Bei Großaufträgen war es nicht anders. Die Marine wollte 1366 neue F/A-18-Hornet-Flugzeuge bestellen, insgesamt für 41 Milliarden Dollar, das Stück für 30 Millionen Dollar. Das war das Dreifache des ursprünglichen Preises. In Testflügen verbrauchte das Flugzeug den Brennstoff so rasch, dass von einem Aktionsradius von höchstens 600 Kilometern auszugehen war. Die Flugzeugträger mussten folglich näher an die feindliche Küste heran. Andere Tests zeigten weitere Unzulänglichkeiten, so war das Luft-Boden-Radar seht ungenau. Eine Stornierung des Auftrages hätte die Kosten noch weiter in die Höhe getrieben. Der 2,7 Millionen Dollar teure M-1-Panzer hatte auf den ersten 6000 Kilometern eine 63prozentige Wahrscheinlichkeit eines Motorschadens; die Panzerketten hielten 2000 Kilometer. Je Einsatzstunde brauchte das Fahrzeug 1,34 Wartungsstunden. Das Hersteller-Unternehmen teilte dem Pentagon jedoch mit: „Chrysler hat ein technisch vollkommenes und neuartiges Kampfgerät entwickelt.“
Die Bundeswehr folgt jetzt der Praxis der USA. Die sogenannte Pannenserie der Jahre 2014 bis 2016 hat vor allem gezeigt, dass Steuermittel in gigantischem Ausmaß verschwendet werden. Verteidigungsministerin von der Leyen ließ durch Wirtschaftsberatungsunternehmen eine „Umfassende Bestandsaufnahme und Risikoanalyse zentraler Rüstungsprojekte“ erstellen. Geprüft wurden neun Vorhaben mit einem Volumen von zusammen 56 Milliarden Euro. Zwei der beeindruckendsten Beispiele sind jetzt in dem Schwarzbuch nachzulesen.

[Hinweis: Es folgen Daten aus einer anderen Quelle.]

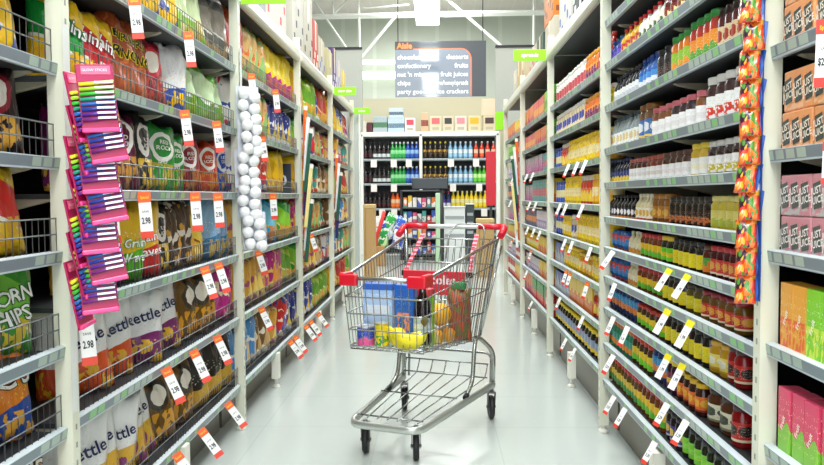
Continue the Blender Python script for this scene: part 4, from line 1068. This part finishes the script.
for i, (p0, p1, y0, y1, c, lb, Y) in enumerate(((444, 465, 208, 250, '#dde2e2', 'white slatted checkout unit right of the black rack', 13.9), (466, 474, 205, 258, '#3a4446', 'dark checkout post unit behind the cart handle', 13.9))):
    r = empty('checkout_unit', px3((p0 + p1) / 2, y1, Y), 0, lb, 'counter'); r.location.z = 0
    bx_px('body', p0, p1, y0, y1, Y, .4, P(c, .5), par=r, z0=0)
    bx_px('top_plate', p0 - .5, p1 + .5, y0 - 1.5, y0, Y - .02, .45, P('#c8ced0', .4), par=r)
    for k in range(3): bx_px('slat', p0 + 1, p1 - 1, y0 + 8 + k * 9, y0 + 11 + k * 9, Y - .012, .012, P('#9aa2a4', .4), par=r, bev=.002)
# loose plump bags in a bin left of the rack
r = empty('bulk_bin', px3(386, 262, 13.2), 0, 'cardboard bulk bin under the bright bags', 'bin'); r.location.z = 0
bx_px('bin_body', 369, 384, 246, 264, 13.0, .45, P('#b8905a', .7), par=r, z0=0)
for i, (px, py, c, c2, lb, rt) in enumerate(((371, 232, '#e8842a', '#f4e6c0', 'orange bag at left end of the bulk bin', .3), (377, 226, '#e8e8ec', '#e8a03a', 'white and orange bag in the bulk bin', -.2), (384, 222, '#2fae4a', '#f0f0e6', 'green bag in the bulk bin', .5), (389, 230, '#2a55c8', '#e8eef4', 'royal blue bag in the middle of the bulk bin', -.4), (395, 226, '#3a6ad8', '#eceff4', 'blue bag at right end of the bulk bin', .35), (381, 238, '#1f9a4a', '#c8e8a0', 'dark green bag low in the bulk bin', .1), (374, 241, '#f0b03a', '#d8402a', 'amber bag low in the bulk bin', -.1), (396, 239, '#e8e8f0', '#2a4fc0', 'white and blue bag low in the bulk bin', .2))):
    lk = bag_look(lb, .22, .34, .12, BAGM(c, c2, '#f0f0ee', 3), (), i + 30, lo=True); o = lk.get(); p = px3(px, py, 13.0)
    o.location = (p.x, 13.1 + (.17 if i < 5 else 0), p.z - .17); o.rotation_euler = (0, rt, 0); tag(o, lb, 'bag')
r = empty('paper_banner', px3(379, 230, 12.8), 0, 'slanted red streamer before the bulk bin', 'banner')
q = new(); tube(q, [(-.14, 0, -.38), (-.02, 0, -.05), (.09, -.02, .32)], .035, 6); obj('ribbon', q, P('#d8302a', .5), r)
q = new(); tube(q, [(-.14, 0, -.38), (-.16, 0, -r.location.z)], .012, 6); obj('stake', q, P('#c8c8c4', .5), r)
r = empty('red_column', px3(490.5, 250, 13.3), 0, 'red upright banner panel right of the drinks bottles', 'banner'); r.location.z = 0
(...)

Der Schützenpanzer Puma soll das veraltete Modell Marder ablösen. Durch die geplante Integration des Panzerabwehrraketensystems MELLS wird der Puma zur Bekämpfung von Kampfpanzern, Bunkern sowie Zielen hinter Deckungen befähigt. Er soll das dynamische Gefecht gemeinsam mit dem Kampfpanzer Leopard 2 führen können. Es handelt sich um ein 2002 begonnenes, rein national geführtes, auf den Einsatz in entfernten Regionen ausgerichtetes Projekt. Besonderer Wert wurde auf die Fähigkeit zum Lufttransport im künftigen Transportflugzeug A400M gelegt. Der Stückpreis erhöhte sich von 6,5 Millionen Euro auf 9,9 Millionen Euro (2016). Damit ist Puma einer der teuersten Schützenpanzer der Welt. Ungeachtet der um 55 reduzierten Stückzahl steigen die Gesamtkosten gegenüber der ursprünglichen Planung um 1,185 Milliarden an. Das entspricht einem Plus von 36 Prozent. Weitere zu erwartende Kostensteigerungen sind laut Bericht „nicht näher quantifizierbar“. Allein die beabsichtigte Integration von MELLS könnte die Kosten um mehr als 50 Prozent erhöhen. Die endgültige Auslieferung der bei dem Panzerbauer KMW bestellten 350 Fahrzeuge verzögert sich um 54 Monate. Auch wenn daran der Hersteller Schuld ist, er muss nicht haften. Der Grund: Vertragsstrafen wurden im Beschaffungsvertrag nicht vereinbart, da sie „aufgrund der Monopolstellung des Auftragnehmers nicht durchsetzbar waren“, so das Verteidigungsministerium.
Der NATO-Hubschrauber NH 90 ist ein Mehrzweckhubschrauber für Heer und Marine („Sea Lion“). Er ist für den taktischen Personen- und Materialtransport vorgesehen. Das Projekt geht auf eine 1991 geschlossene Vereinbarung zwischen Deutschland, Frankreich, Italien und den Niederlanden zurück. 2010 erhielt die Bundeswehr die ersten Helikopter, die eingehend getestet wurden. Das Ergebnis: Die geringe Bodenfreiheit ermöglicht Soldaten nur auf befestigtem Boden den Ausstieg. Die Heckrampe ist für den Ausstieg ausgerüsteter Soldaten nicht geeignet, da deren Konstruktion zu schwach ist. Der Innenraum des NH 90 ist derart eng bemessen, dass eine Infanteriegruppe mit Gepäck für 24 Stunden nur dann in den Hubschrauber passen würde, wenn die Soldaten ihre Waffen und das Gepäck ohne Sicherungen auf den Boden legen. Diese Beengtheit wiederum macht die Anbringung eines Bordgeschützes praktisch unmöglich, weshalb der Helikopter im Ernstfall mit anderen Mitteln verteidigt werden müsste. Zudem können schwere Waffen aufgrund fehlender Gurte nicht transportiert werden. Im Dezember 1999 wurden für die Beschaffung von 134 Hubschraubern knapp 2,4 Milliarden Euro veranschlagt. Obgleich die bestellte Stückzahl massiv reduziert wurde, sind die Kosten bis 2014 auf 4,4 Milliarden Euro angewachsen.